During Béraud’s lifetime, his reputation in the United States nearly exceeded that in France, despite his characteristically outspoken (and often humorous) remarks about the questionable taste of acquisitive American millionaires and their wives. Today, Béraud’s works are regaining their former popularity, and can be found in major museum collections worldwide.

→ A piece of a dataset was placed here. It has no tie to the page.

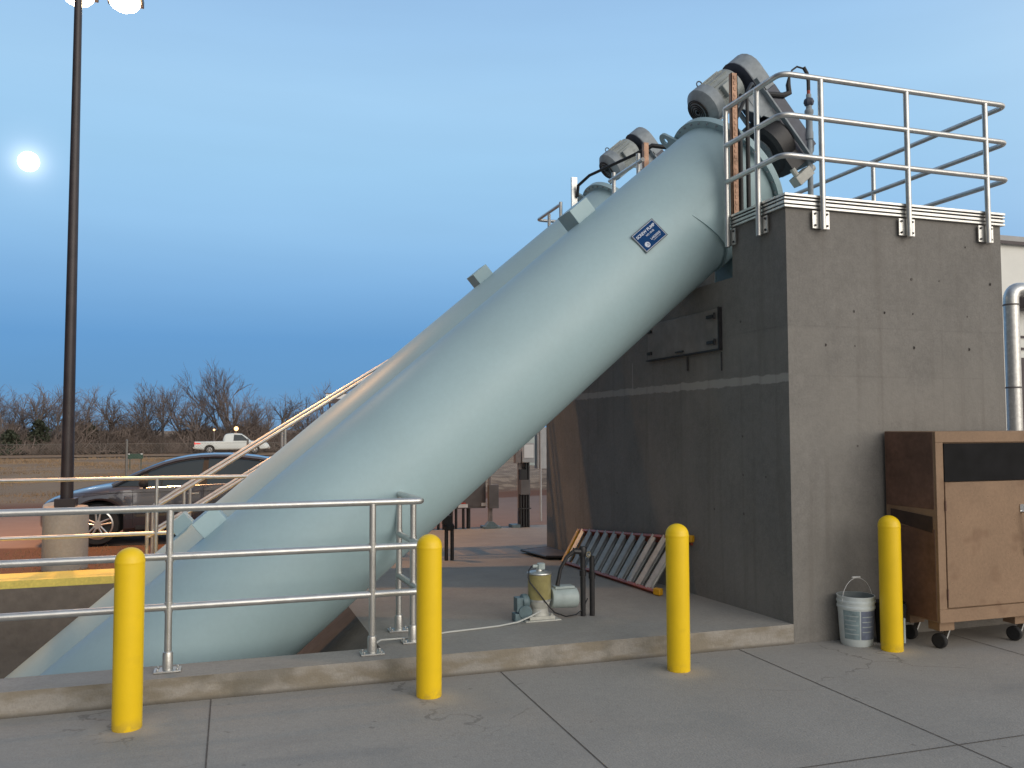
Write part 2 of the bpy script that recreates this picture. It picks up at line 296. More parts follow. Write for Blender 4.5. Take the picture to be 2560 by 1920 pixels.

Gallery 19c has in its inventory one of Béraud’s most characteristic yet exceptionally intimate depictions of the Parisian boulevard – in this case, the famed Champs-Élysées - painted at the height of his success in ca. 1890.
This biography was written by Emily M. Weeks, Ph.D.
[1] Béraud’s good friend Marcel Proust (1871-1922) called him “a charming creature sought, in vain, by every social circle,” (Dominique [Marcel Proust], “La cour aux lilas et l’atelier des roses: Le salon de Mme Madeleine Lemaire,” Le Figaro, May 11, 1903, republished in Contre Sainte-Beuve, “Bibliothèque de La Pléiade,” Paris, Gallimard, 1971, pp. 460-1).
[2] Ishmael, “French Painters ‘Chez Eux’,” The Illustrated American, vol. 3, September 20, 1890, p. 547.
[3] The decline in Béraud’s popularity as an artist was not absolute. As late as 1909, one contemporary critic offered the following, optimistic prediction: “M. Jean Béraud is a fortunate painter, who is lucky enough to provoke universal interest. It is to his works that the public – both the connoisseurs and the crowd – are immediately attracted. One year, at the Champ-de-Mars, security guards had to be stationed in front of his exhibits. Some are seduced by the ingenious and witty way in which his paintings are conceived, others are conquered by the brilliance of his distinguished palette, the confidence of his draftsmanship and the mastery of his brushwork. Today, I think, there will be a great throng around the four works he has submitted [to the Salon] [. . .]. I know more than one person who will go to the Salon just to see the paintings of Jean Béraud,” (H. Ayraud-Degeorge, “Les Salons de 1909. Société nationale des beaux-arts,” Le XIXe Siècle, April 15, 1909, p. 3).